Que a Vale tentaria se eximir da responsabilidade pela tragédia ocorrida em Brumadinho, na região metropolitana de Belo Horizonte, em Minas Gerais, era esperado. A postura adotada pela empresa nesta segunda-feira (28) destoa das declarações de dirigentes da mineradora ao longo do final de semana, em especial da do presidente da companhia, Fabio Schvartsman, no cargo desde maio de 2017. Schvartsman mostrou-se consternado com o ocorrido e principalmente com a perda de dezenas de vidas, mas parece que o discurso mudou de rumo.
Se por um lado essa reviravolta é inaceitável, até porque sobressai a desumanidade, por outro é compreensível, pois o capitalismo é selvagem. Como os papéis da companhia estão em queda livre no mercado de ações, a estratégia, fria e calculista, é tentar transferir a culpa a outrem, como forma de minimizar o prejuízo.
Discursos chorosos e cálculos contábeis à parte, a Vale pode até espernear para tentar convencer a opinião pública de que não tem culpa no episódio, que na verdade era uma tragédia anunciada, mas quem conhece os bastidores do mundo da mineração no País sabe que o enredo é diferente.
Uma gravação, obtida com exclusividade pelo UCHO.INFO mostra um ex-dirigente da Vale Fertilizantes, Vicente Lobo, comemorando a indicações de membros da diretoria da Agência Nacional de Mineração (ANM), órgão criado de maneira irresponsável pelo governo do então presidente Michel Temer para substituir o Departamento Nacional de Produção Mineral (DNPM), que integrava o “guarda-chuva” do Ministério de Minas e Energia.

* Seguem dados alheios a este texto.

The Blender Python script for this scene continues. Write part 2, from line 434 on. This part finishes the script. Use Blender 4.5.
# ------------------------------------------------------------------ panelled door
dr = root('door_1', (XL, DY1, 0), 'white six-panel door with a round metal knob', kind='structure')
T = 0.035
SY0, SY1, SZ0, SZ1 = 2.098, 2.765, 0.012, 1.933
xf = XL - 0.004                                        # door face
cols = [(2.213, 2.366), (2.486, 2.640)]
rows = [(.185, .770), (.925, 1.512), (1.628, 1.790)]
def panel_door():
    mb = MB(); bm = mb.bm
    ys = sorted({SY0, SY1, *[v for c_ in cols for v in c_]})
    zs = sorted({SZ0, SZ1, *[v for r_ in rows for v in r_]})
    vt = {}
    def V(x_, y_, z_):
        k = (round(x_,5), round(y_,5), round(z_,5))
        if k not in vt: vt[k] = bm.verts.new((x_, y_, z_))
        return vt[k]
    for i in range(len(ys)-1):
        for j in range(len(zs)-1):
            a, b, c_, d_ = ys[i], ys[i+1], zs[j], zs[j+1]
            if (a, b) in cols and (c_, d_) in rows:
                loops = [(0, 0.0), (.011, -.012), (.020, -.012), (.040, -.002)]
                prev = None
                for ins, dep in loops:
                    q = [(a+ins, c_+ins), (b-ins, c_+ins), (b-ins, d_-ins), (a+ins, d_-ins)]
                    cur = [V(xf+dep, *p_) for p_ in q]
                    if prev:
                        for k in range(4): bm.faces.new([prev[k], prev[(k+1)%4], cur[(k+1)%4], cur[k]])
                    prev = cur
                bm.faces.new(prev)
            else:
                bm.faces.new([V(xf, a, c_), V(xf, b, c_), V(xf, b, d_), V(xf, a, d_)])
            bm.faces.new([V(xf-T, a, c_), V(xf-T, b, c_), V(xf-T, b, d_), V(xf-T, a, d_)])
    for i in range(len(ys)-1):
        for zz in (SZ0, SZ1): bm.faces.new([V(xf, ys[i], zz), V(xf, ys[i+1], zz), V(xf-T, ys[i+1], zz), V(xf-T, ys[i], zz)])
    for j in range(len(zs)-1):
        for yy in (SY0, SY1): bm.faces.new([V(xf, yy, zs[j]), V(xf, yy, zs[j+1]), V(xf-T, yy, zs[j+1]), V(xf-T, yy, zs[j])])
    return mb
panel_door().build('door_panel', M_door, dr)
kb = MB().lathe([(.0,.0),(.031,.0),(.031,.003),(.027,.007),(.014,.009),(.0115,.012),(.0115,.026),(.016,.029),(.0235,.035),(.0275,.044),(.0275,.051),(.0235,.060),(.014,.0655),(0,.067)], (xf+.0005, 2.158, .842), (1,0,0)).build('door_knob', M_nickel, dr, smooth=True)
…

Na gravação, Vicente Lobo, que ocupou o cargo de Secretário de Geologia do Ministério de Minas e Energia até de 31 de dezembro passado, cumprimenta parceiros que trabalharam junto ao Palácio do Planalto e ao Senado para emplacar os diretores da ANM, todos ligados direta ou indiretamente com a Vale, como demonstrou o UCHO.INFO em matéria anterior.
Lobo afirma fala sobre a dificuldade para nomear os diretores da agência, mas destaca a “idoneidade” dos nomeados, mas é preciso lembrar que o diretor-geral da ANM, que ocupou cargo idêntico no DNPM, está cercado por escândalos, muitos deles abafados com a conivência espúria do Palácio do Planalto.
O ex-dirigente da Vale afirma na gravação que a empreitada só foi possível porque contou com o apoio dos ex-ministros Fernando Bezerra Coelho (Minas e Energia) e Moreira Franco (Secretaria-Geral da Presidência). O que explica o desespero do governo Temer para criar a Agência Nacional de Mineração, para atender interesses nada republicanos do setor.
Esse compadrio, que existe desde os tempos do DNPM e agora reina absoluto na ANM, não foi criado por acaso. Trata-se de uma herança maldita que vem de priscas eras, pois o setor de mineração movimenta fortunas incalculáveis e os escândalos certamente superam os que chacoalharam a Petrobras.
Em qualquer país minimamente sério, com autoridades responsáveis na mesma proporção, a diretoria da ANM já estaria afastada, e assim permaneceria enquanto durassem as investigações, assim como o governo já teria decretado intervenção em todas as operações da Vale, pois não se pode aceitar esse tipo de ingerência por parte de empresas em órgãos reguladores.